Situation: An early stage company needs to move from an engineering/R&D focus to a production focus. Cash availability and business plans dictate that this must happen very rapidly – within 4 months. How do you coordinate a rapid cultural shift from R&D to production?
Advice from the CEOs:
- You will need an experienced VP of Operations.
- Operations and production engineers are a different personality type than R&D engineers. The latter are creative and seek new and more effective ways to solve problems, while production engineers thrive on perfecting a process and getting it right every time. You will likely have to adjust the team to assure that you have both types.
- Reorganize the current engineering team into R&D and Production engineering teams.

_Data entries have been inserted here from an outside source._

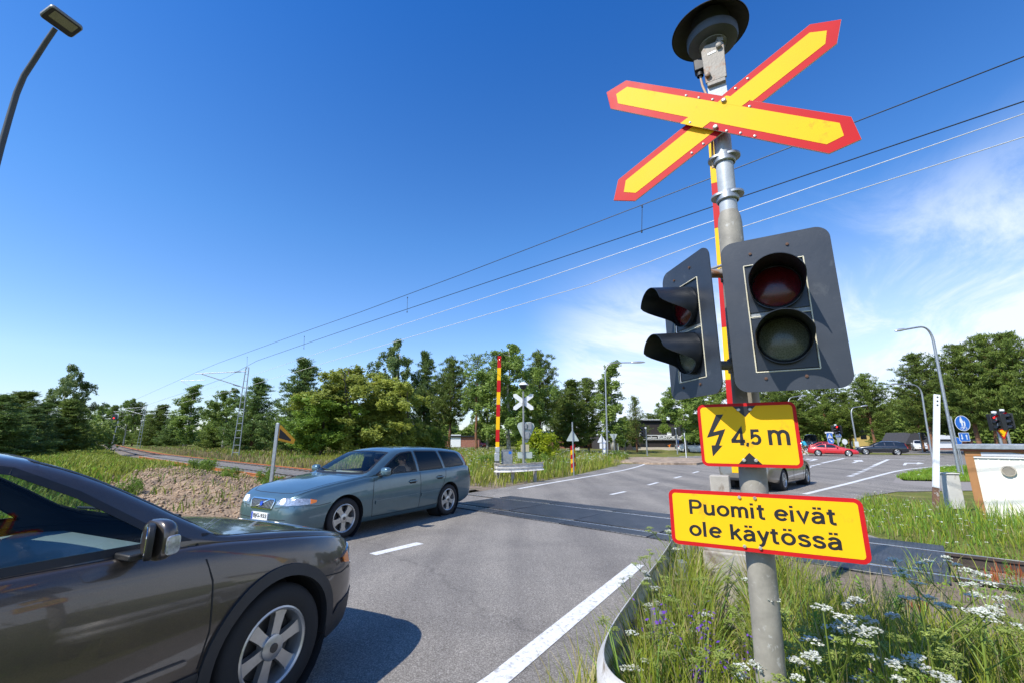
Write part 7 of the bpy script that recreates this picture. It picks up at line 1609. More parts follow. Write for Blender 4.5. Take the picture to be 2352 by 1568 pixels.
# ------------------------------------------------------------------ people
M_skin = mat('skin', (.48, .27, .19), .55, var=.08, scale=30); M_hair = mat('brown_hair', (.05, .03, .02), .8, var=.3, scale=60); M_shirt = mat('dark_shirt', (.03, .035, .05), .85, var=.2, scale=30); M_teal = mat('teal_shirt', (.02, .30, .42), .8, var=.12, scale=20); M_olive = mat('olive_shorts', (.07, .075, .035), .85, var=.15, scale=20)
def skin_body(name, verts, edges, rad, m, parent, root=0):
    me = bpy.data.meshes.new(name); me.from_pydata(verts, edges, []); me.materials.append(m); o = bpy.data.objects.new(name, me); COL.objects.link(o); o.parent = parent
    me.skin_vertices.new(name='') if hasattr(me.skin_vertices, 'new') else None
    bm = bmesh.new(); bm.from_mesh(me); lay = bm.verts.layers.skin.verify(); bm.verts.ensure_lookup_table()
    for i, v in enumerate(bm.verts): v[lay].radius = rad[i] if isinstance(rad[i], tuple) else (rad[i], rad[i]); v[lay].use_root = (i == root)
    bm.to_mesh(me); bm.free(); md = o.modifiers.new('skin', 'SKIN'); md.use_smooth_shade = True; sb = o.modifiers.new('sub', 'SUBSURF'); sb.levels = 1; sb.render_levels = 2; return o
def face(parent, c, f, hair=True, glasses=False, hat=False):
    """head centre c, looking along f: nose, ears, eyes, mouth, hair"""
    F = frame(c, Vector((0, 0, 1)).cross(f) * -1, UP)            # x right of the viewer, y up, z forward
    F = Matrix((UP.cross(f), UP, f)).transposed().to_4x4(); F.translation = c
    b = MB(); b.lathe([(.016, 0), (.012, .016), (0, .022)], 8, F @ T(0, -.012, .088)); b.tube([(0, .02, .088), (0, -.012, .106)], [.008, .013], 6, 0, F)
    for s in (-1, 1): b.lathe([(.012, -.02), (.02, 0), (.012, .02)], 8, F @ T(s * .078, -.005, 0) @ RX(90))
    b.build('nose_and_ears', M_skin, parent, 60)
    b = MB()
    for s in (-1, 1): b.lathe([(.012, 0), (.006, .006), (0, .007)], 8, F @ T(s * .032, .018, .084))
    b.build('eyes', M_dark, parent, 60); MB().box((0, -.052, .084), (.05, .008, .01), F).build('mouth', mat('lips', (.30, .10, .09), .5), parent, 0, .003)
    if hair:
        q = bmesh.new(); bmesh.ops.create_uvsphere(q, u_segments=16, v_segments=10, radius=1)
        for v in q.verts: v.co = Vector((v.co.x * .088, v.co.y * .10 + .035, v.co.z * .10 - .022))
        ix = {v: i for i, v in enumerate(q.verts)}; MB().add([tuple(v.co) for v in q.verts], [tuple(ix[v] for v in f_.verts) for f_ in q.faces], 0, F).build('hair', M_hair, parent, 60); q.free()
    if glasses: MB().box((-.034, .018, .095), (.056, .036, .012), F).box((.034, .018, .095), (.056, .036, .012), F).box((0, .024, .095), (.14, .008, .008), F).build('sunglasses', M_black, parent, 0, .004)
def sitter(car_, seat_y, label, glasses, shirt):
    t = thing('person', label, 'person', car_.root.location, car_.root.rotation_euler.z); X = car_.X; d = 2.72; y = seat_y
    V = [(X(d), y, .58), (X(d + .03), y, .80), (X(d + .05), y, 1.00), (X(d + .04), y, 1.09), (X(d + .0), y, 1.18), (X(d - .01), y, 1.25),
         (X(d + .04), y + .17, 1.00), (X(d - .10), y + .22, .80), (X(d - .36), y + .13, .90), (X(d - .44), y + .12, .95), (X(d + .04), y - .17, 1.00), (X(d - .10), y - .22, .80), (X(d - .36), y - .13, .90), (X(d - .44), y - .12, .95), (X(d - .40), y + .12, .62), (X(d - .40), y - .12, .62)]
    E_ = [(0, 1), (1, 2), (2, 3), (3, 4), (4, 5), (2, 6), (6, 7), (7, 8), (8, 9), (2, 10), (10, 11), (11, 12), (12, 13), (0, 14), (0, 15)]
    r = [(.16, .12), (.17, .12), (.13, .09), .055, (.075, .09), (.06, .07), .062, .05, .038, .035, .062, .05, .038, .035, .085, .085]
    skin_body('body', V, E_, r, M_skin, t); face(t, Vector((X(d + .0), y, 1.19)), Vector((1, 0, 0)), True, glasses)
    q = [(.21, .56), (.20, .80), (.215, .97), (.12, 1.05), (.085, 1.07)]; b = MB(); b.lathe([(a, z_) for a, z_ in q], 20, T(X(d + .03), y, 0) @ Matrix.Diagonal((.68, 1.05, 1, 1))); b.build('shirt', shirt, t, 60); return t
sitter(cb, .36, 'driver in sunglasses at the wheel of the blue green estate', True, M_shirt)
sitter(cb, -.36, 'passenger with short hair in the front seat of the blue green estate', False, M_shirt)
# cyclist and bicycle
pc = G(1849, 1044.5); FD = Vector((-.78, .62, 0)).normalized(); rzc = math.atan2(FD.y, FD.x)
t = thing('bicycle', 'white bicycle under the cyclist, both wheels seen side on', 'bicycle', (pc.x, pc.y, .01), rzc); M_bw = mat('white_bike_paint', (.75, .76, .76), .35)
for x in (-.54, .54):
    e = bpy.data.objects.new('wheel', None); COL.objects.link(e); e.parent = t; e.location = (x, 0, .35)
    MB().tube([(.335 * math.cos(2 * math.pi * i / 32), 0, .335 * math.sin(2 * math.pi * i / 32)) for i in range(33)], .020, 8, 0, None, False).build('tyre', M_bw, e, 60)
    b = MB()
    for k in range(12): b.tube([(0, 0, 0), (.32 * math.cos(k * math.pi / 6), 0, .32 * math.sin(k * math.pi / 6))], .004, 4)
    b.build('spokes', M_galv, e, 60)
b = MB()
for a_, c_ in (((-.54, 0, .35), (-.08, 0, .30)), ((-.08, 0, .30), (-.22, 0, .86)), ((-.54, 0, .35), (-.20, 0, .76)), ((-.08, 0, .30), (.38, 0, .78)), ((-.20, 0, .76), (.36, 0, .84)), ((.54, 0, .35), (.34, 0, 1.0))): b.tube([a_, c_], .021, 8)
b.build('frame', M_bw, t, 60); MB().box((-.23, 0, .89), (.26, .16, .06)).build('saddle', M_dark, t, 30, .02); MB().tube([(.34, -.28, 1.06), (.38, -.10, 1.04), (.34, 0, 1.02), (.38, .10, 1.04), (.34, .28, 1.06)], .014, 8).build('handlebar', M_dark, t, 60)
b = MB(); b.lathe([(.09, -.01), (.09, .01)], 14, T(-.08, .06, .30) @ RX(90)); b.tube([(-.08, .09, .30), (-.02, .10, .14)], .012, 6); b.tube([(-.08, -.09, .30), (-.14, -.10, .46)], .012, 6); b.build('crank', M_dark, t, 40)
t = thing('person', 'cyclist in a teal shirt and olive shorts riding the white bicycle', 'person', (pc.x, pc.y, .01), rzc)
V = [(-.20, 0, .98), (-.10, 0, 1.20), (.02, 0, 1.42), (.05, 0, 1.50), (.08, 0, 1.60), (.085, 0, 1.68), (.03, .19, 1.40), (.16, .23, 1.20), (.36, .24, 1.09), (.42, .23, 1.07), (.03, -.19, 1.40), (.16, -.23, 1.20), (.36, -.24, 1.09), (.42, -.23, 1.07),
     (-.17, .10, .93), (.16, .11, .74), (-.02, .11, .30), (-.06, .11, .18), (.08, .12, .15), (-.17, -.10, .93), (.20, -.11, .90), (-.08, -.11, .55), (-.13, -.11, .47), (.01, -.12, .44)]
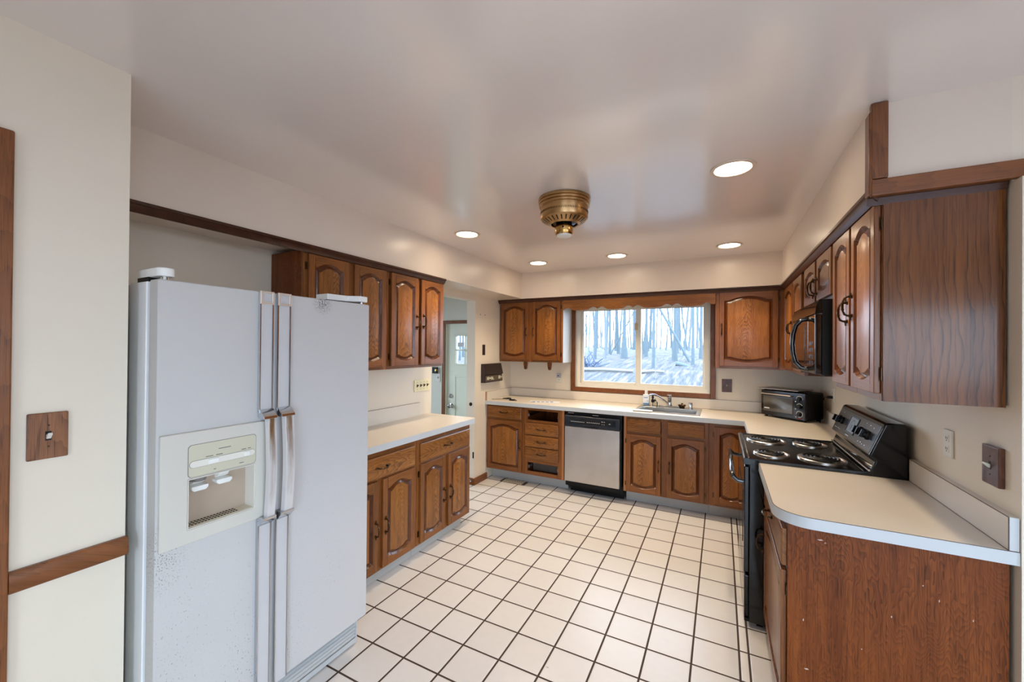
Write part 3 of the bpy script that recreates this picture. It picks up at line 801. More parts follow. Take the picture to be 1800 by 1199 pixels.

- A core R&D team reports to the CTO.
- Another team reports to VP Ops and will cover product manufacturing, process improvement and logistics and QA.
- What are the most important steps to take first?
- Have a heart-to-heart conversation with the individuals who you have assigned to production responsibilities.
- Get back together in small groups or one-on-one with your production group and explain that to meet the company’s objectives – and everyone’s long-term financial objectives – there must be a change. Explain the cost in stark dollars of what the failure to make this change means to the company and to the team. Challenge them to assist you in developing solutions that will allow you to meet your corporate objectives.
- Allow some learning opportunities to arise. Let team members make the occasional mistake and use these as coaching opportunities for the group to show what happened, why it happened, and why it can’t be repeated.
- Separate standard and special order production into two groups. Each group will have to meet their own performance objectives and metrics – but all objectives and metrics must support the company’s objectives.
- Early on you may want to require CEO sign-off on production sheet changes, but within a system that allows you to easily determine material from non-material changes.